** begin **

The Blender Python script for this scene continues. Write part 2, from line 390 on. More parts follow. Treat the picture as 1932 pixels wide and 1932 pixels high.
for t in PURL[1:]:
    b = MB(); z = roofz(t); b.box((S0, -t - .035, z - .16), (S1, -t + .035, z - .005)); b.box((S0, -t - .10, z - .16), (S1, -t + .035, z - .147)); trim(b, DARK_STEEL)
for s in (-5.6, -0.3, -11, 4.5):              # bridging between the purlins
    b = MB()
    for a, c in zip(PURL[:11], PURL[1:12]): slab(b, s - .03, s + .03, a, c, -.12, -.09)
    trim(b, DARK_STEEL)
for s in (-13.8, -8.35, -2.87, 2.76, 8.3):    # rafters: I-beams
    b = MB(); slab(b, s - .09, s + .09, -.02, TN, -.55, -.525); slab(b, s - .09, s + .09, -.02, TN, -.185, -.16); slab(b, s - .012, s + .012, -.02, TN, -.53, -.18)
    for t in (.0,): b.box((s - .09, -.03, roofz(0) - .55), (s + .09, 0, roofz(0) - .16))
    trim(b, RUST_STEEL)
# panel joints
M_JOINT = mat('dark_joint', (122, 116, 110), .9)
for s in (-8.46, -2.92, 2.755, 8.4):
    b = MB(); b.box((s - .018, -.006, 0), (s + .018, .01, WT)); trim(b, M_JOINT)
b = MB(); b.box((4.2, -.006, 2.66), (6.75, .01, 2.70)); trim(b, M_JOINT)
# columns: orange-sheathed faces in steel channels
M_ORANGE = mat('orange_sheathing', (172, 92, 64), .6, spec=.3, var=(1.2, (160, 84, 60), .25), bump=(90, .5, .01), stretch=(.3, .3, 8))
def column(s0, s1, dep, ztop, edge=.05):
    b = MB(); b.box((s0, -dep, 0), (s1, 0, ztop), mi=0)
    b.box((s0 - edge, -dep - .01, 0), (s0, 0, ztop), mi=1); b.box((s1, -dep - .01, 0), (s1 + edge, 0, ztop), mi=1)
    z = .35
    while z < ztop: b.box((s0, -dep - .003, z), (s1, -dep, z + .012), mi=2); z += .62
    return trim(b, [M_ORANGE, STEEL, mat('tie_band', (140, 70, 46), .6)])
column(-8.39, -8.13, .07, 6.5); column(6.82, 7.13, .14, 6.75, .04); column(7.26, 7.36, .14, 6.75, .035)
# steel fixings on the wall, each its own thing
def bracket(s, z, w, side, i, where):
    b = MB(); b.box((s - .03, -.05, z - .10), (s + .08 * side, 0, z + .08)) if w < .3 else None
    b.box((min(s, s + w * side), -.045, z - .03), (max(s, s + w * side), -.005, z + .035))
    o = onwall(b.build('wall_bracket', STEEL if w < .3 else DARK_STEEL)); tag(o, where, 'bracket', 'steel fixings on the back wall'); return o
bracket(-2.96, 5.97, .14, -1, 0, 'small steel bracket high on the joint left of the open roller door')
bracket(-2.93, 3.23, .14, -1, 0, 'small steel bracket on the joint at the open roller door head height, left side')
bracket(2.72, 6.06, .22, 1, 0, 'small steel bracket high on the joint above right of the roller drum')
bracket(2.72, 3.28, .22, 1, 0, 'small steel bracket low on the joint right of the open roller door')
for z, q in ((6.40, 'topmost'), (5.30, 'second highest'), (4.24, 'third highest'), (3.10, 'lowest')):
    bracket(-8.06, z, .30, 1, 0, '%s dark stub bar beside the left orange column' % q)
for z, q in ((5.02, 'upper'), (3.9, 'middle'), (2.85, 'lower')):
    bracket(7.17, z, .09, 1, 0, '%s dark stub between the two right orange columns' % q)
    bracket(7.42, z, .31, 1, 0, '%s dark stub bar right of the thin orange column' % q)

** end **

■ TASK DETAILS
Retype the listing. Match it exactly.

■ TASK SOLUTION
The Blender Python script for this scene continues. Write part 2, from line 390 on. More parts follow. Treat the picture as 1932 pixels wide and 1932 pixels high.
for t in PURL[1:]:
    b = MB(); z = roofz(t); b.box((S0, -t - .035, z - .16), (S1, -t + .035, z - .005)); b.box((S0, -t - .10, z - .16), (S1, -t + .035, z - .147)); trim(b, DARK_STEEL)
for s in (-5.6, -0.3, -11, 4.5):              # bridging between the purlins
    b = MB()
    for a, c in zip(PURL[:11], PURL[1:12]): slab(b, s - .03, s + .03, a, c, -.12, -.09)
    trim(b, DARK_STEEL)
for s in (-13.8, -8.35, -2.87, 2.76, 8.3):    # rafters: I-beams
    b = MB(); slab(b, s - .09, s + .09, -.02, TN, -.55, -.525); slab(b, s - .09, s + .09, -.02, TN, -.185, -.16); slab(b, s - .012, s + .012, -.02, TN, -.53, -.18)
    for t in (.0,): b.box((s - .09, -.03, roofz(0) - .55), (s + .09, 0, roofz(0) - .16))
    trim(b, RUST_STEEL)
# panel joints
M_JOINT = mat('dark_joint', (122, 116, 110), .9)
for s in (-8.46, -2.92, 2.755, 8.4):
    b = MB(); b.box((s - .018, -.006, 0), (s + .018, .01, WT)); trim(b, M_JOINT)
b = MB(); b.box((4.2, -.006, 2.66), (6.75, .01, 2.70)); trim(b, M_JOINT)
# columns: orange-sheathed faces in steel channels
M_ORANGE = mat('orange_sheathing', (172, 92, 64), .6, spec=.3, var=(1.2, (160, 84, 60), .25), bump=(90, .5, .01), stretch=(.3, .3, 8))
def column(s0, s1, dep, ztop, edge=.05):
    b = MB(); b.box((s0, -dep, 0), (s1, 0, ztop), mi=0)
    b.box((s0 - edge, -dep - .01, 0), (s0, 0, ztop), mi=1); b.box((s1, -dep - .01, 0), (s1 + edge, 0, ztop), mi=1)
    z = .35
    while z < ztop: b.box((s0, -dep - .003, z), (s1, -dep, z + .012), mi=2); z += .62
    return trim(b, [M_ORANGE, STEEL, mat('tie_band', (140, 70, 46), .6)])
column(-8.39, -8.13, .07, 6.5); column(6.82, 7.13, .14, 6.75, .04); column(7.26, 7.36, .14, 6.75, .035)
# steel fixings on the wall, each its own thing
def bracket(s, z, w, side, i, where):
    b = MB(); b.box((s - .03, -.05, z - .10), (s + .08 * side, 0, z + .08)) if w < .3 else None
    b.box((min(s, s + w * side), -.045, z - .03), (max(s, s + w * side), -.005, z + .035))
    o = onwall(b.build('wall_bracket', STEEL if w < .3 else DARK_STEEL)); tag(o, where, 'bracket', 'steel fixings on the back wall'); return o
bracket(-2.96, 5.97, .14, -1, 0, 'small steel bracket high on the joint left of the open roller door')
bracket(-2.93, 3.23, .14, -1, 0, 'small steel bracket on the joint at the open roller door head height, left side')
bracket(2.72, 6.06, .22, 1, 0, 'small steel bracket high on the joint above right of the roller drum')
bracket(2.72, 3.28, .22, 1, 0, 'small steel bracket low on the joint right of the open roller door')
for z, q in ((6.40, 'topmost'), (5.30, 'second highest'), (4.24, 'third highest'), (3.10, 'lowest')):
    bracket(-8.06, z, .30, 1, 0, '%s dark stub bar beside the left orange column' % q)
for z, q in ((5.02, 'upper'), (3.9, 'middle'), (2.85, 'lower')):
    bracket(7.17, z, .09, 1, 0, '%s dark stub between the two right orange columns' % q)
    bracket(7.42, z, .31, 1, 0, '%s dark stub bar right of the thin orange column' % q)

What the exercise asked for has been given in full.